_YOUR INSTRUCTIONS_
Exactly repeat the material, dropping only the pictures.

══ DATASET SECTION ══

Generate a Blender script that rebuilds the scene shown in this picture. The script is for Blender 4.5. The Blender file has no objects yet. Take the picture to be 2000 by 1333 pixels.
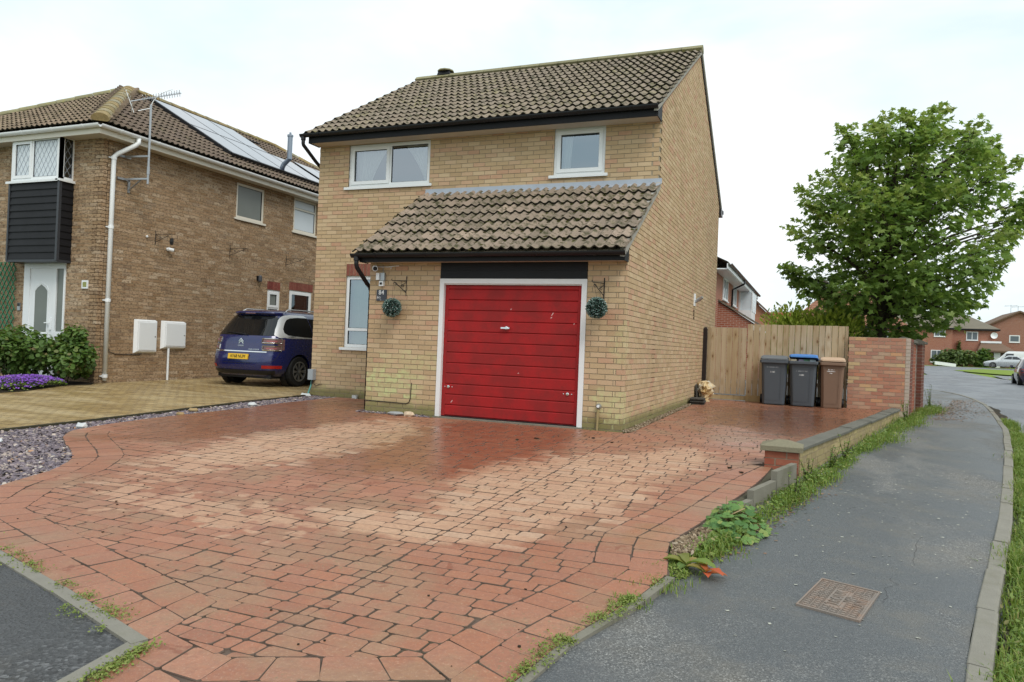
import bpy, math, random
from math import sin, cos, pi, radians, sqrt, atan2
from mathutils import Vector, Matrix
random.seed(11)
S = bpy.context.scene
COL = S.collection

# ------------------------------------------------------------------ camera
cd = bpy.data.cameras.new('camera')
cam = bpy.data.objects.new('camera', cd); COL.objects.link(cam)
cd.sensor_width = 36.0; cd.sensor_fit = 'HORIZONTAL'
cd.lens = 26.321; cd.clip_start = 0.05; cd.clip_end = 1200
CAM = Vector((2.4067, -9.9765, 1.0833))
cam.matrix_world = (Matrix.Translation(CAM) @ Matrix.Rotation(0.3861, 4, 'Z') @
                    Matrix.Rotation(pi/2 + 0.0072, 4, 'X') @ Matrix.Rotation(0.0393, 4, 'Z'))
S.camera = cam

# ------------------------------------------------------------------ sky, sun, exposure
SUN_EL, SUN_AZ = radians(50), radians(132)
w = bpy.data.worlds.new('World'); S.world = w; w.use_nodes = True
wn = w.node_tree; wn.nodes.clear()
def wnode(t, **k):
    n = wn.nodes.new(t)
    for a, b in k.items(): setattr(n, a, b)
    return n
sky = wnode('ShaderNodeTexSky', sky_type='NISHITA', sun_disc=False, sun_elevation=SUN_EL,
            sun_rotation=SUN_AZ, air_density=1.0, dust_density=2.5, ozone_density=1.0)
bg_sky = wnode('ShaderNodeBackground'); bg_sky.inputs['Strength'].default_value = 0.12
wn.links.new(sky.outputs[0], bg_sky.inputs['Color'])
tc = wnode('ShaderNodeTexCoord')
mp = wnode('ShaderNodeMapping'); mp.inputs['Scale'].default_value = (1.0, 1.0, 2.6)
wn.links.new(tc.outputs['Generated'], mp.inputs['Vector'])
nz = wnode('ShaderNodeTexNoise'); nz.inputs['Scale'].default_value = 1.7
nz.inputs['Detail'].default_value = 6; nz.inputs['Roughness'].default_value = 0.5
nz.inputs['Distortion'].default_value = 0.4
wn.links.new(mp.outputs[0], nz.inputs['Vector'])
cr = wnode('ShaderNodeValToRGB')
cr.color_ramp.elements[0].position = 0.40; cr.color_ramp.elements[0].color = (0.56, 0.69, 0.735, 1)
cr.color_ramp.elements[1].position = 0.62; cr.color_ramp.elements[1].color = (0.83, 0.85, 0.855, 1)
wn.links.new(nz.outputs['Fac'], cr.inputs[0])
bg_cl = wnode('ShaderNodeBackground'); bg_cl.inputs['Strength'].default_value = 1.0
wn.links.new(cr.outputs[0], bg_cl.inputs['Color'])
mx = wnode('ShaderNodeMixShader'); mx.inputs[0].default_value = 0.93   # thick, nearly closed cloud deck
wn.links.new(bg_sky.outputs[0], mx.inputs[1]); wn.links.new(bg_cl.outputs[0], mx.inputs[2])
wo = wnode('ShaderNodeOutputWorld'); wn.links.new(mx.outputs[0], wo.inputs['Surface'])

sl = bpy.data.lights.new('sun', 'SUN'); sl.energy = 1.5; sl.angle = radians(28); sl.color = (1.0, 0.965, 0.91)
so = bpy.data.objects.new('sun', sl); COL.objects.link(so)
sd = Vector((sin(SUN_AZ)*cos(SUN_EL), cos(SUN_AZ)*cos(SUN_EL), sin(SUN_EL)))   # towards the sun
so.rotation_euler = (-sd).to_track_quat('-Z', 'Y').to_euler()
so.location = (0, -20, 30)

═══

_REPLY TO THE TASK_
Generate a Blender script that rebuilds the scene shown in this picture. The script is for Blender 4.5. The Blender file has no objects yet. Take the picture to be 2000 by 1333 pixels.
import bpy, math, random
from math import sin, cos, pi, radians, sqrt, atan2
from mathutils import Vector, Matrix
random.seed(11)
S = bpy.context.scene
COL = S.collection

# ------------------------------------------------------------------ camera
cd = bpy.data.cameras.new('camera')
cam = bpy.data.objects.new('camera', cd); COL.objects.link(cam)
cd.sensor_width = 36.0; cd.sensor_fit = 'HORIZONTAL'
cd.lens = 26.321; cd.clip_start = 0.05; cd.clip_end = 1200
CAM = Vector((2.4067, -9.9765, 1.0833))
cam.matrix_world = (Matrix.Translation(CAM) @ Matrix.Rotation(0.3861, 4, 'Z') @
                    Matrix.Rotation(pi/2 + 0.0072, 4, 'X') @ Matrix.Rotation(0.0393, 4, 'Z'))
S.camera = cam

# ------------------------------------------------------------------ sky, sun, exposure
SUN_EL, SUN_AZ = radians(50), radians(132)
w = bpy.data.worlds.new('World'); S.world = w; w.use_nodes = True
wn = w.node_tree; wn.nodes.clear()
def wnode(t, **k):
    n = wn.nodes.new(t)
    for a, b in k.items(): setattr(n, a, b)
    return n
sky = wnode('ShaderNodeTexSky', sky_type='NISHITA', sun_disc=False, sun_elevation=SUN_EL,
            sun_rotation=SUN_AZ, air_density=1.0, dust_density=2.5, ozone_density=1.0)
bg_sky = wnode('ShaderNodeBackground'); bg_sky.inputs['Strength'].default_value = 0.12
wn.links.new(sky.outputs[0], bg_sky.inputs['Color'])
tc = wnode('ShaderNodeTexCoord')
mp = wnode('ShaderNodeMapping'); mp.inputs['Scale'].default_value = (1.0, 1.0, 2.6)
wn.links.new(tc.outputs['Generated'], mp.inputs['Vector'])
nz = wnode('ShaderNodeTexNoise'); nz.inputs['Scale'].default_value = 1.7
nz.inputs['Detail'].default_value = 6; nz.inputs['Roughness'].default_value = 0.5
nz.inputs['Distortion'].default_value = 0.4
wn.links.new(mp.outputs[0], nz.inputs['Vector'])
cr = wnode('ShaderNodeValToRGB')
cr.color_ramp.elements[0].position = 0.40; cr.color_ramp.elements[0].color = (0.56, 0.69, 0.735, 1)
cr.color_ramp.elements[1].position = 0.62; cr.color_ramp.elements[1].color = (0.83, 0.85, 0.855, 1)
wn.links.new(nz.outputs['Fac'], cr.inputs[0])
bg_cl = wnode('ShaderNodeBackground'); bg_cl.inputs['Strength'].default_value = 1.0
wn.links.new(cr.outputs[0], bg_cl.inputs['Color'])
mx = wnode('ShaderNodeMixShader'); mx.inputs[0].default_value = 0.93   # thick, nearly closed cloud deck
wn.links.new(bg_sky.outputs[0], mx.inputs[1]); wn.links.new(bg_cl.outputs[0], mx.inputs[2])
wo = wnode('ShaderNodeOutputWorld'); wn.links.new(mx.outputs[0], wo.inputs['Surface'])

sl = bpy.data.lights.new('sun', 'SUN'); sl.energy = 1.5; sl.angle = radians(28); sl.color = (1.0, 0.965, 0.91)
so = bpy.data.objects.new('sun', sl); COL.objects.link(so)
sd = Vector((sin(SUN_AZ)*cos(SUN_EL), cos(SUN_AZ)*cos(SUN_EL), sin(SUN_EL)))   # towards the sun
so.rotation_euler = (-sd).to_track_quat('-Z', 'Y').to_euler()
so.location = (0, -20, 30)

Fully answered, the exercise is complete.